The trust that a student won't lose membership in his own group by adopting new technology is quite foolish. In large portions of the world those who live in modern, westernised cities, like Dubai, Shanghai, Nairobi or Mumbai live a western lifestyle, with cars, shopping malls, high rise apartment blocks, western dress, western gender roles and exposure to foreign ideas through mass media. They are treated as (and may feel like) foreigners in their own culture. What happens when an engineer, physician or professor of mathematics goes to visit their grandparents and finds them living as Arab fundamentalist nomads in the Empty Quarter, peasant rice farmers being displaced by the Three Gorges Dam, herders of cattle from the wrong tribe being massacred with Soviet made weapons, or low caste laborers doing handbeading in sweat shops? And what happens when they travel to the "First World" and are put on terrorist watch lists, discouraged from marrying Europeans, denied equal immigration rights, or, maybe worse, treated as an exotic import to be alternately quaint or vaguely forbidden. I cannot imagine their wrenching, existential isolation, caught between cultures, but never fully a member of either. Others in the society, considering modernisation, look on with neither envy for the squalor of traditional life made impossible by a modern world nor envy for the half-life caught between western ideals and the entrenched poverty of "developing nations". They rightly hesitate to adopt the outsiders' ways.
 
An Example

When someone from a developing country is handed a piece of foreign tech, he has every reason to be leery, consciously or not.

(Note that these countries aren't even given the respect of being assumed to be on their own path... we refer to them as Developing Nations as if patting them on the head and saying, "Don't worry, Kimbuta, if you work hard, study diligently, and leave your native culture at the door, then Kinshasa will be just like New Orleans, Warsaw or Belgrade in a few decades. Won't that be great?" Maybe they want to develop in another direction, but when was the last time we asked them?)

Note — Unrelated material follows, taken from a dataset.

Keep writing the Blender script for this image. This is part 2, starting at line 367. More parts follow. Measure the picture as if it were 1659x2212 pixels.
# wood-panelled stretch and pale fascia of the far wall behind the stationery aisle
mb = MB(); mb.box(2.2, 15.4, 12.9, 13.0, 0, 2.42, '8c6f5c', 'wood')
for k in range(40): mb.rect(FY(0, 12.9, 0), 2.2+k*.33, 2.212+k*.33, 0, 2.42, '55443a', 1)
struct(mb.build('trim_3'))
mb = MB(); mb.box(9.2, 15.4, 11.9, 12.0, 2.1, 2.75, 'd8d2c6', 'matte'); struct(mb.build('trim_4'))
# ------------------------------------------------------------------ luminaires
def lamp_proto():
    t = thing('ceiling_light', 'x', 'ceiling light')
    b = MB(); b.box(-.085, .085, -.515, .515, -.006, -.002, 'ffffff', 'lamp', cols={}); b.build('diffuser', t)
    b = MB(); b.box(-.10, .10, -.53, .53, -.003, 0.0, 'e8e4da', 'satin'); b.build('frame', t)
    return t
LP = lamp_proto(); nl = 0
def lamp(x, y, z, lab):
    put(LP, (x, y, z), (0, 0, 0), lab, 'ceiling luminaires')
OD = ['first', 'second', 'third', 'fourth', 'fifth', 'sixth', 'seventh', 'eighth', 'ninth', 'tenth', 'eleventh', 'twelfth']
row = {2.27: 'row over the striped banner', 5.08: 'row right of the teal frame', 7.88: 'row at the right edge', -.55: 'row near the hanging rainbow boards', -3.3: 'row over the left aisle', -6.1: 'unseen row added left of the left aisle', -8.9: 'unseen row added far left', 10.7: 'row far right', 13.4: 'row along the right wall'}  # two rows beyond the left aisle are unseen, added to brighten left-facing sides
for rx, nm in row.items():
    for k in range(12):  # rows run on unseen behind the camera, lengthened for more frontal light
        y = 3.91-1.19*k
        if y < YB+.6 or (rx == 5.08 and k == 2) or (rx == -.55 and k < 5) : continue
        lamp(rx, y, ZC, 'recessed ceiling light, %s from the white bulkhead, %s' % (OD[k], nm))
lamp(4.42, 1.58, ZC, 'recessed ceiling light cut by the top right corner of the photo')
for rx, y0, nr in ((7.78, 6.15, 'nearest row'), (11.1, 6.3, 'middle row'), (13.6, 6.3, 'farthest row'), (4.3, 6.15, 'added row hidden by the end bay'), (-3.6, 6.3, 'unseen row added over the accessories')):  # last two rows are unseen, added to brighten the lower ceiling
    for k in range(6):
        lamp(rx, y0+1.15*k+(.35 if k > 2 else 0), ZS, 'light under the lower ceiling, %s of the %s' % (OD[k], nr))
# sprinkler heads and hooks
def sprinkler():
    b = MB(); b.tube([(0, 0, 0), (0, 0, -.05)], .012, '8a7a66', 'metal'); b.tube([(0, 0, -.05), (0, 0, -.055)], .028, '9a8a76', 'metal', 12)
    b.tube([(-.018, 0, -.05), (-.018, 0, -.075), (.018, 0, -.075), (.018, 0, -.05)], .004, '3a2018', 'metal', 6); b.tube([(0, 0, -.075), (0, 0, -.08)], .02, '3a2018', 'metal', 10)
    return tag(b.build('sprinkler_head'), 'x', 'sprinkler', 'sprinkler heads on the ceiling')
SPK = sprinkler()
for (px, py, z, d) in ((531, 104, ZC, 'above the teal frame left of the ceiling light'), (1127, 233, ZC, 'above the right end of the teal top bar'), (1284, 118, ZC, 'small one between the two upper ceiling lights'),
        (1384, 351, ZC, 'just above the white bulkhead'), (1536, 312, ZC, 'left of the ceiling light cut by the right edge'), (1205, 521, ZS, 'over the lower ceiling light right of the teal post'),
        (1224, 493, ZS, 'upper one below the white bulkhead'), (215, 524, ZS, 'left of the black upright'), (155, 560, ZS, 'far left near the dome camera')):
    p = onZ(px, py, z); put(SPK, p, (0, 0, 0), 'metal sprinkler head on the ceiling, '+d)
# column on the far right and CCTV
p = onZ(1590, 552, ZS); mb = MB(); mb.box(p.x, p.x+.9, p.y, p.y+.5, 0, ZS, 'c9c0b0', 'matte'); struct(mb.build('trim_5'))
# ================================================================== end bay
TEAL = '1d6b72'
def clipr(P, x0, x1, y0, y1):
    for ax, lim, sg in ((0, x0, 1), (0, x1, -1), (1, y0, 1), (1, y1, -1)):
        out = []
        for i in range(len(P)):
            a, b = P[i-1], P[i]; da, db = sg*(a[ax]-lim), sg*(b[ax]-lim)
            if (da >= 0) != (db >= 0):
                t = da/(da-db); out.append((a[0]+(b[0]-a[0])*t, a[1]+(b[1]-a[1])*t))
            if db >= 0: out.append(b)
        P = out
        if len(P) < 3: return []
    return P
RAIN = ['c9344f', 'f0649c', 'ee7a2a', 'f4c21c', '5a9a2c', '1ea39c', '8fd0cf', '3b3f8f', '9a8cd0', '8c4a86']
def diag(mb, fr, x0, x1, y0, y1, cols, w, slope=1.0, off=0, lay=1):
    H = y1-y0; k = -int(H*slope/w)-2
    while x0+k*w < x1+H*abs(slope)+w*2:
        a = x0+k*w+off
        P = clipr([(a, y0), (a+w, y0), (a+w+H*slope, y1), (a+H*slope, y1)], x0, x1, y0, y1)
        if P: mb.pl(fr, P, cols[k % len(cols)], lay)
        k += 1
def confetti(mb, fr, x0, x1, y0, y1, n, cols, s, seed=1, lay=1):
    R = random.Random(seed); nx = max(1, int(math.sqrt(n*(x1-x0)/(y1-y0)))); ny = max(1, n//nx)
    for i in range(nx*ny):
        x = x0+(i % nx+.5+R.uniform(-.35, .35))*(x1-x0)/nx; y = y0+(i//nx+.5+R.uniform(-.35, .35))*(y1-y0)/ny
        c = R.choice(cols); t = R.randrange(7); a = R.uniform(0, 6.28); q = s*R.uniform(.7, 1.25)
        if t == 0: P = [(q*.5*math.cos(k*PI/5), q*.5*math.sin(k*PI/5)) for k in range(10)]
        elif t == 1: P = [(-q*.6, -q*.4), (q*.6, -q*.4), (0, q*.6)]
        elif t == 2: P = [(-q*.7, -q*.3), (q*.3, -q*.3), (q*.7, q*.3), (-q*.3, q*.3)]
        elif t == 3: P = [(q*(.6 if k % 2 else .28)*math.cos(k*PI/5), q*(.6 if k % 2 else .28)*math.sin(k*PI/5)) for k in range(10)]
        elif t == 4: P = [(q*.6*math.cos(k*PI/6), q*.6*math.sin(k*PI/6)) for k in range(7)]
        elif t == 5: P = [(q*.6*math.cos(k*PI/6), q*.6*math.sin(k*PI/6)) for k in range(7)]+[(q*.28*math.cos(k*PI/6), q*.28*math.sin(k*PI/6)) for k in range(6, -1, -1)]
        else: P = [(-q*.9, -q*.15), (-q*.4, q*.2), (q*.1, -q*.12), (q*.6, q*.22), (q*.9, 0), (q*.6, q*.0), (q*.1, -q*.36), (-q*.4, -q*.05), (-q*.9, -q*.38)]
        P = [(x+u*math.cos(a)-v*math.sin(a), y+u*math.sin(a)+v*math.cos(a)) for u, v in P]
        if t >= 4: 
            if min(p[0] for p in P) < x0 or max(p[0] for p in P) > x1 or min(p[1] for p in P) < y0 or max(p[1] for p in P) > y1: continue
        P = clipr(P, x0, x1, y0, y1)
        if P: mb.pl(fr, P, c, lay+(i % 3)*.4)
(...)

They rightly hesitate to adopt the outsiders' ways.

I accept a great deal of your insights. There is a good example of the reaction to outsiders' meddling today in Pakistan. See http://www.atimes.com/atimes/South_Asia/KA10Df01.html for the expression of natural resistance to US meddling that goes against Pakistan's own interests.
 
It is easy to make fun of corporate training "off site" exercises, but sometime they are valuable. Your question made me remember a particularly good ropes course I was sent on. Ropes courses were popular in the 1990's and they can be geared for particular purposes: team building, individual self confidence, etcetera. The one I have in mind was geared to help develop problem solving skills by overcoming the fear of failure.

The group was presented with a series of physical puzzles (how to get a single member of the group across a shallow pit using available ropes and boards, for example). The solutions to these puzzles was often not obvious. The full nature of the puzzles could often only be discovered by experimentation. That meant that you had to try, and fail, the puzzle at least once before you knew enough to accomplish the task. It also meant that a single "leader" could not solve all the puzzles but had to accept input from other members of the team. By the end of the course the legacy hierarchy of my group had been abandoned and we openly brainstormed while trying to work through the tasks. We also adopted the strategy of trying things early and closely watching how first attempts failed in order to learn more. The stigma of failure had been removed and failure had become a tool for us to use.

You can argue whether ropes courses do much good, but I think that a time traveling society with experience of training other cultures could have developed some techniques to alter cultural norms that inhibit the adoption of new technology.